According to a enlightening ridiculous NYT piece, people who live alone are, apparently, totalfreakingweirdos.
The evidence for the said “people who live alone will undoubtably turn into social lepers” argument is completely erroneous and humorous all at once.
- Kramer is NOT a good example of what happens to people when they live alone. I’ve yet to substitute butter for tanning oil and there are no plans to begin washing vegetables in the shower.
- Singing along to Journey is COMPLETELY NORMAL. And singing in the shower? It is widely known that bathrooms have amazing acoustics.
- Laundry left in the dryer is a sign of laziness. The same goes for dishes in the sink, not vacuuming, and other various physical manifestations of sloth.
- Champagne at 8 a.m.? It’s called a freaking mimosa. And they’re delicious.
- Matthew Morrison has publicly admitted to going on a sweet-potato only diet and I’m pretty sure he’s not a social outcast. He’s just insanely good looking.
Living alone is normal. So is living with your significant other. Stockpiling canned soup and bottled water for the apocalypse while trying out for Hoarders? That’s just plain scary.
I seriously believe this author deliberately searched out the weirdest, oddest, quirkiest people to interview for this article. And completely ignored the larger subset of TOTALLY NORMAL people who live by themselves. The concept of sample size? I don’t believe that was applied here…
Living alone doesn’t turn you into Bridget Jones or a social pariah. Living alone teaches you to be alone.
And the best part?
I watch football in my underwear. And I’m pretty sure my future husband won’t complain about that.

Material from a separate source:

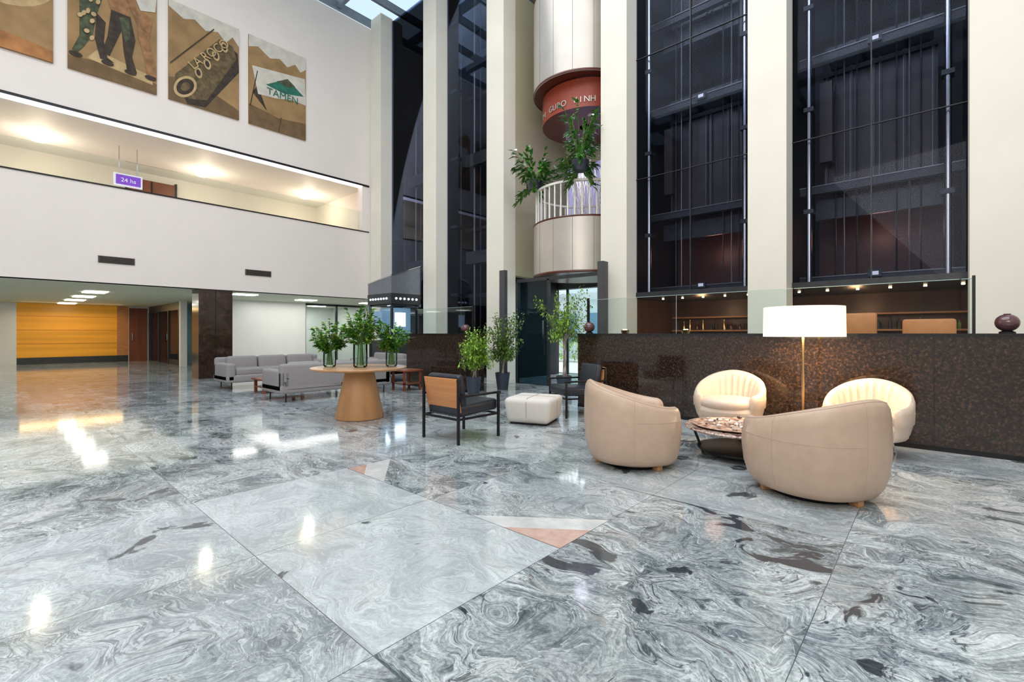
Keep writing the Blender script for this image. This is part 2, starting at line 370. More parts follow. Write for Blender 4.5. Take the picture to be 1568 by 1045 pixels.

Everyone should live alone. The people (women especially) who go right from living with parents to living with friends to living with spouses have no idea how to function independently and therefor if they are forced to live alone later in life have no idea how to take care of themselves. Live alone! In your underwear!
Agreed! Living alone is an important step for everyone in life.
And who doesn’t like eating cereal for dinner? I don’t exactly consider this risque behavior.
Just because you’ve de-catted doesn’t make you suddenly normal.
At least I’ve never left the house without pants.